Wednesday, October 29, 2014

Japanese maple red - lipstick red?

For a very short time (and never again), I wrote copy for a charity's auction catalogs, describing items that were being offered.  It was grueling work for me.  For that sort of writing, you're either on the bus or off.  I was definitely not on board.

The volunteer job was to come up with words and phrases that would make the objects tantalizing and persuade people to bid.  After several attacks of writer's block, I was able to move laboriously from one item to another.

But, when I got to a watercolor rendering of some poppies, I didn't hesitate.  I knew at once how I would describe the color of the flowers.

When we were shooting the pilot for A Gardener's Diary on HGTV (Home & Garden Television),  Ruth Mitchell, who had this most wonderful cottage garden that went on for acres, was great on camera.  As a result, Kathryn (the other executive producer) and Erica (the host) and I adopted "Ruth talk" for years.

Our favorite was "lipstick red."  That's how Ruth described the bright red Flanders Field poppies that grew in her garden.  From then on, every red object or flower we came across, we would assess its properties as to whether it was "lipstick red" or not.

I must say that this photograph taken in Bill Hudgins' garden looks more like Christmas red than lipstick red.   I haven't bought any lipstick in at least 30 years (not that I don't need it, but whatever I buy turns dark red on my lips, and I look like vampiress), so I don't really pay attention anymore to that sort of thing.  In high school, though,  I wore "Persion Melon" just because it was the favorite of some movie star.

While I'm veering off the subject here, one unrelated note about describing colors.  When my older daughter moved to New York in September 2008, at possibly the worst time in history (or maybe since the 1930's), she was doing free-lance writing for magazines while looking for permanent work at one.  This proved difficult, because she would excitedly land a second interview only to find out that the publication had folded.

Anyway, I went up there to help her get settled.  She was swamped with deadlines and had gotten stuck on one paragraph for a national shelter magazine.  In the article, a woman had a rustic house, but had not gone with the usual country, muted colors you'd expect.  Instead, she had lime greens and corals and lemony yellows.  My daughter grew more and more frantic,  struggling for the right word for what I thought an odd choice for that type of house.  As the deadline loomed, and my daughter was in tears, all of a sudden I revved up my failed catalog voice to come up with "fruit punch" colors.  The editor loved it.  I can't even say how many times my daughter and I have made jokes about it ever since.  Any item is fair game to be labeled a "fruit punch" color.
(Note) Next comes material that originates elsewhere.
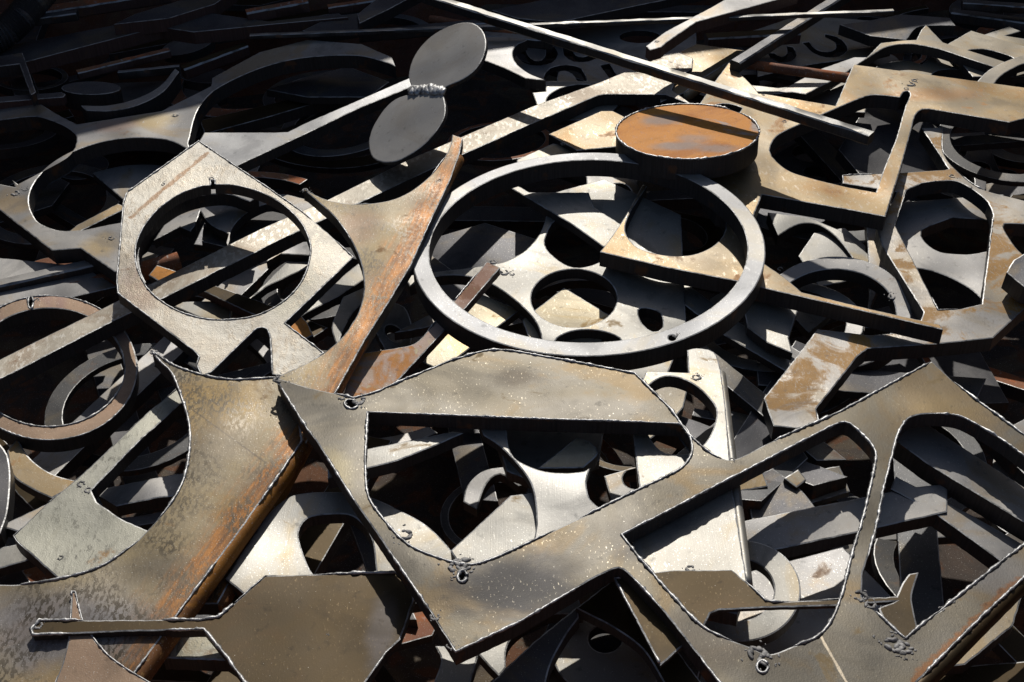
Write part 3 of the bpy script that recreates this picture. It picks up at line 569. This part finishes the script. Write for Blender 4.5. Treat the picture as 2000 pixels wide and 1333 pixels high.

But, back to the Japanese maples.  It is usually the last of October and the first two weeks of November that the leaves are at their peak.  If you have enough of them, it's like a veritable explosion in the forest. I mentioned in yesterday's blog that Bill Hudgins has over the years selected seedlings to grow out in containers.  From these, he has chosen ones for their fall and spring colors.  Again, they're not named varieties, but they have many of the characteristics of the most popular cultivars.

Stats:  Bill is selling 3-gallon trees for $18 each, less if you buy in quantities.  I'm sure he has some in his collection that qualify for the description of "Lipstick Red."  Or, some are so translucent in the sunlight, they could be called "Hawaiian Punch."  I like the orange and yellow ones, but I haven't come up with names for those yet.  Comparing these beautiful, refined leaves to Gatorade or Orangina is just not right, even for an auction catalog.